Coral Farms is committed to conservation of crocodiles and other natural resources. Conservation activities aimed at C. porosus include:

Set aside of 5% of progeny for use by DENR for restocking of wild habitat.

Funding of crocodile surveys in estuarine habitats by Silliman University in Palawan and Siargao, and the Agusan basin and Ligawasan Marsh by the University of Southern Mindanao.

Coral Farms has been instrumental in creating educational forums and bringing new crocodile farming technologies into the Philippines for both commercial and conservation purposes. These include the Forum on Crocodiles held in early 2007 with an attendance of nearly 150 participants from 14 countries. More recently Coral Farms contributed towards 2 workshops held in Davao on safe handling of crocodiles and skin production. In September 2007 Coral Farms hosted a 3 day seminar given by a professional crocodile farming consultant on updates and new theories in efficient farm production.
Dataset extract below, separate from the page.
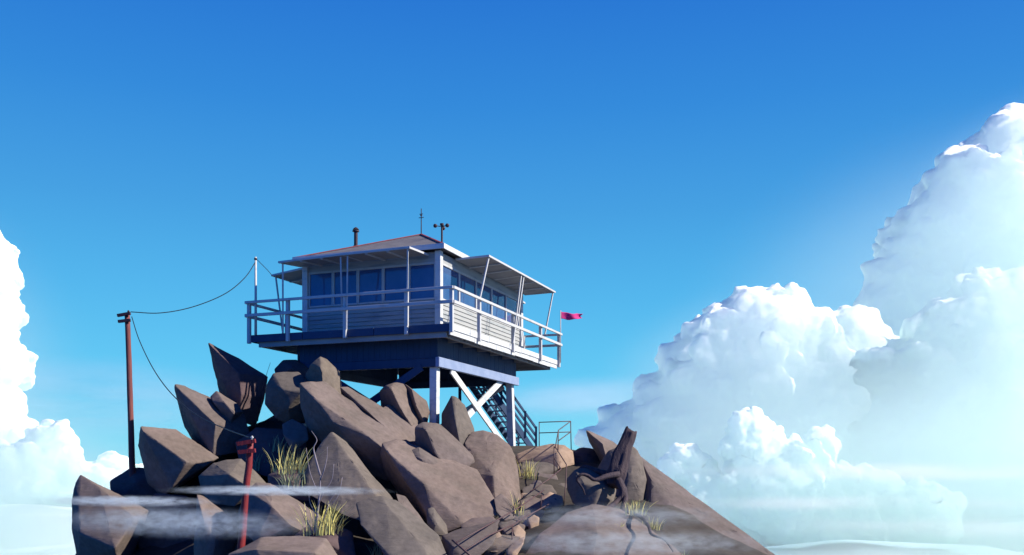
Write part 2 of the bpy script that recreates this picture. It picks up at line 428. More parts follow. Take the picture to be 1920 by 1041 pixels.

Coral Farms is in frequent contact with a variety of foreign and Filipino crocodile farming experts that includes Geoff McClure (Farmer/consultant), Greg Mitchell (skin production), Paolo Martelli (veterinarian – Ocean Park, Hong Kong), and members of the IUCN Crocodile Specialists Group.

Technology being incorporated into Coral Farm II Crocodile Farm is current and state of the art.